Allowing these systemic risks to fester will only make a coastal real estate crash more cataclysmic. As “Underwater” also noted, the waterfront communities facing repeated repair and reconstruction costs from storms will bear an increased burden just as tax revenue from coastal property takes a hit.

The report found that 120 communities will see 20 or more percent of their tax base destroyed, with 30 communities seeing more than half the property tax base at risk. That’s less to spend on roads, emergency responders, and the increasing amount of proactive infrastructure work these areas should be building to adapt.

Water surges again in Wilmington, North Carolina, on September 15, 2018, as the region sees more rain and flooding from Hurricane Florence.

Failing to build the infrastructure America’s coasts really need

In light of the increasing need for resilient infrastructure, the failure of the Trump administration’s infrastructure plan seems even more of a missed opportunity. As the dynamics of crashing coastal real estate values play out in local communities, state and federal support will become more vital. Instead of investing in resilience—strengthening coastal defenses, updating electrical grids, replacing roads and bridges, and other investments that, in an era of more frequent and powerful storms, would likely save money over time—a lack of action means local governments will rebuild in a rush after a storm.

Thankfully, that’s beginning to change. A bill passed by Congress with bipartisan support and recently signed by Trump will tweak the way that disaster relief is dispensed, creating a pre-disaster mitigation fund that will steer more post-disaster assistance to future mitigation and more resilient building. One of the main reasons both Democrats and Republicans have embraced the measure is its promise of increased cost savings.

Representatives repeatedly cited research by the National Institute of Building Sciences, which found that for every $1 spent by the government on mitigation, it saves $6. Imagine the potential savings if this kind of thinking was applied, even in part, to the massive infrastructure plan proposed at the dawn of Trump’s tenure.

“Too much of the U.S.’s response to natural disaster is completely reactionary,” Rob Moore, a senior policy analyst at the Natural Resources Defense Council, told Bloomberg News. “We throw a bunch of money after it happens.”

With coastal real estate facing such a significant threat, the current administration’s climate-change denial is a costly stance to take, a line in the sand that will soon be underwater, regardless of what Trump and others believe. Bureaucratic word games over replacing mentions of climate change with “resilience” hide the true risks and scope of the threat.

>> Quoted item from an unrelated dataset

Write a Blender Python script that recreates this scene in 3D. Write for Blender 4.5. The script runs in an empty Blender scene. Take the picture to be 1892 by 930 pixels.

The president may feel comfortable downplaying or ignoring the risk of climate change. But it seems contrary to his self-professed real estate acumen and dealmaking ability to not see the risk on the horizon.

It’s especially puzzling when considering the president’s own relationship with waterfront property. At his Trump International Golf Links Doonbeg in Ireland, he applied for permission to build a pair of sea walls, citing global warming and sea rise as reasons for needing the barriers. In addition, Mar-a-Lago is in threat of chronic flooding by the end of the century, according to data from the National Oceanic and Atmospheric Administration.